Originally Posted by Two's in
...one of the issues against COTS was it threatened all those cosy jobs for the "specialist" advisors from all over the place. They would always manage to whip up a scare story about how the Tempest clearance on a can-opener was an essential requirement...
Having tried to work with COTS on a military project, it isn't that simple.
  • What happens in five years, when the kit breaks? The COTS manufacturers and their suppliers aren't going to keep running a production line to support ancient technology, so you still have to do lifetime buys of the kit. (I'm sorry, we don't make memories that small any more)
  • What happens in five years, if you discover a problem that was missed because of your "cheap and cheerful" approach to trials? (Of course it will stand repeated hot/cold cycles without any trouble, the manufacturer says so!) And your lifetime buy of parts is being eaten up at twice the rate it should?
  • What happens if interoperability suffers (see "cheap and cheerful approach to trials")? The Americans ended up with a combat helmet that wouldn't fit their radio headset in the 1980s. HMS Sheffield allegedly had a satphone that interfered with the EW suite at the wrong moment.

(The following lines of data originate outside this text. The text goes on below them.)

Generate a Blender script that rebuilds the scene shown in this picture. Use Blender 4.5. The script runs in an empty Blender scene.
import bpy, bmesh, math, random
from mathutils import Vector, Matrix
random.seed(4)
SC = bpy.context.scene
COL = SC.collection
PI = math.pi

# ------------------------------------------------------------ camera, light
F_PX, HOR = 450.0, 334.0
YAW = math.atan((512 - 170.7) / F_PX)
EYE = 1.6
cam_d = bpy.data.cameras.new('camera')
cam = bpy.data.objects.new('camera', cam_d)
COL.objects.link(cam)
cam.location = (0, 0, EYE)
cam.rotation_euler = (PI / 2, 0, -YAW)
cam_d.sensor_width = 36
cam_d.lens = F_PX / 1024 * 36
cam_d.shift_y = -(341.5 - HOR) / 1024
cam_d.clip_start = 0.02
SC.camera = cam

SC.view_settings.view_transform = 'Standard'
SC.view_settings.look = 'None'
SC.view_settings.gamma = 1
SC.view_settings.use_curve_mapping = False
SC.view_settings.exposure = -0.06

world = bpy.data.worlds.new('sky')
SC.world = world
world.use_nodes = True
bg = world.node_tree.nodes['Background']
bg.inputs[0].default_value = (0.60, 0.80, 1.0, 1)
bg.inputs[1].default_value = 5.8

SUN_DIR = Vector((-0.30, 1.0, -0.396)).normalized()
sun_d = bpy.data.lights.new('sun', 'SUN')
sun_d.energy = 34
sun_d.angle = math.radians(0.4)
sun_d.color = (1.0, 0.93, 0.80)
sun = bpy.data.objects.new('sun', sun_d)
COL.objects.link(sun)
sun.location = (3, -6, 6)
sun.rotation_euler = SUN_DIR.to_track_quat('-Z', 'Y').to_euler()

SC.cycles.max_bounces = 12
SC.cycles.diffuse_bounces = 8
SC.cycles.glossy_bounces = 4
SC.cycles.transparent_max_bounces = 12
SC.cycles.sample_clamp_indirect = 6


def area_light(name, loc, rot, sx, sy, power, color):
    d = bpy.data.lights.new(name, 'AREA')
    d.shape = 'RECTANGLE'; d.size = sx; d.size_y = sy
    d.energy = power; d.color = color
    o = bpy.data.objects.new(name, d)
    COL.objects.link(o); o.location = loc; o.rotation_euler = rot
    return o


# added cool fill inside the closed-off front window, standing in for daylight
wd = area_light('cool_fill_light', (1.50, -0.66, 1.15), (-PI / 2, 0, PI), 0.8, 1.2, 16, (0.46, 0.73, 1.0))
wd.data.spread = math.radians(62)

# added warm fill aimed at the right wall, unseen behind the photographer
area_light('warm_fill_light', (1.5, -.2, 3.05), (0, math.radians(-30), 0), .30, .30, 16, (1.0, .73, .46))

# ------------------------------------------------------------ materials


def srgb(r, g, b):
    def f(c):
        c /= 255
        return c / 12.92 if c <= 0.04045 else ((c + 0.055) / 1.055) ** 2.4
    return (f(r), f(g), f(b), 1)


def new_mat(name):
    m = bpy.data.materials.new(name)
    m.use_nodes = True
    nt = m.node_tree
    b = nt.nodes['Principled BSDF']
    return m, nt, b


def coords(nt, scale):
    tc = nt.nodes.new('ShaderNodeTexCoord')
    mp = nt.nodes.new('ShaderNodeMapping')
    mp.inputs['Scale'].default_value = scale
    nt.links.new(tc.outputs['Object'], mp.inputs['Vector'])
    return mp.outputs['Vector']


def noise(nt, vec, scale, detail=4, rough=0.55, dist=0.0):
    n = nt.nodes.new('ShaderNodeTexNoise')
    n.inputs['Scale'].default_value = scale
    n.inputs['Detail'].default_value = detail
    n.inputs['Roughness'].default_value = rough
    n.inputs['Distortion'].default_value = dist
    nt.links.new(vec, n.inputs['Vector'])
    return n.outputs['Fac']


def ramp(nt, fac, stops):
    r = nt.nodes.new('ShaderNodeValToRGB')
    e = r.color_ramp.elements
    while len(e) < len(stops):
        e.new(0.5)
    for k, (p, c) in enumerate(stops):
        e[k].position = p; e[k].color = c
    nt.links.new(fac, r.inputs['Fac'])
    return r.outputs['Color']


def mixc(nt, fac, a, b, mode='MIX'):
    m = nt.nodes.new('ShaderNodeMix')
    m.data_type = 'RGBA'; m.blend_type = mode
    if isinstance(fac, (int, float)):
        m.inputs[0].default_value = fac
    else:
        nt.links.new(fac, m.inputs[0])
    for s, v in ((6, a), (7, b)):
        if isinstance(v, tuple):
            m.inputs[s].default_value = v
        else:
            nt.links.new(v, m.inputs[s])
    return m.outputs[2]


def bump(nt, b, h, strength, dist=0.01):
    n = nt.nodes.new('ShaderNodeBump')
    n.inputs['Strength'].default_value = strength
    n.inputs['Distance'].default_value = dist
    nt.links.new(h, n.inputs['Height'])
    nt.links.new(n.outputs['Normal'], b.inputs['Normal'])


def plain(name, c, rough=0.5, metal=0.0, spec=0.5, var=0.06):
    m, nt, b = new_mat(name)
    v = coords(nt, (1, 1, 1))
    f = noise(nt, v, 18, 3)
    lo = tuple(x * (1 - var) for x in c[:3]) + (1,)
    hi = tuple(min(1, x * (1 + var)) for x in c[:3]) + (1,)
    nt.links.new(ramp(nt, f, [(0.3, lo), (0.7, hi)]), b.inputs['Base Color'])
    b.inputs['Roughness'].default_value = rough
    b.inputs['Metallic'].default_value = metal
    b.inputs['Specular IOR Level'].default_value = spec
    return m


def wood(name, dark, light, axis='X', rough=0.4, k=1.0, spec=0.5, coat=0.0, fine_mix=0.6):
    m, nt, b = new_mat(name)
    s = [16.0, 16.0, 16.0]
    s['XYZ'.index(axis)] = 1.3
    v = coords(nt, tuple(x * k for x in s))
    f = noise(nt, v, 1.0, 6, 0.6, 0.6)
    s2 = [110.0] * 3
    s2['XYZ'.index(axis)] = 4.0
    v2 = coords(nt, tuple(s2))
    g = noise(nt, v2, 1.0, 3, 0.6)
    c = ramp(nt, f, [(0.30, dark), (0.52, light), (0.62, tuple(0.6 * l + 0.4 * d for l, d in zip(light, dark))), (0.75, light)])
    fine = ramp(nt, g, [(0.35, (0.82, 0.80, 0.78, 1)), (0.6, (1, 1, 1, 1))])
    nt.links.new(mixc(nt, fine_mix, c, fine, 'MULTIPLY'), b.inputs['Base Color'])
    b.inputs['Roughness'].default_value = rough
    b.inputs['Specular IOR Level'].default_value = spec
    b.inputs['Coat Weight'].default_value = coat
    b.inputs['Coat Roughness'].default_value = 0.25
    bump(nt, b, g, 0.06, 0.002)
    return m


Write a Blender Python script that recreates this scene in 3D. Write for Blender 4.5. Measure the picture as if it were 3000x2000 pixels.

Have a good hard think about maintainability man hours per flying hour, and ask yourself which is more expensive - another million quid on the design/trials cycle, or having to employ another ten maintainers per squadron over the life of the gear.

COTS is useful, and it can be good, but it certainly isn't a magic wand. We had to replace our processor board supplier when we discovered that they had lied to us about the Ethernet performance which was critical to our data transfers. ("Buy our kit, we already meet your spec". Followed several months of design effort later, after our initial dry-runs at system acceptance testing of the live kit by "Of course we tested it in point-to-point mode and got those figures". Followed after two weeks of data gathering and measurement by "Errrr..... actually, no we didn't, and we can't get it to work").

Last edited by Gravelbelly; 17th Oct 2010 at 12:58.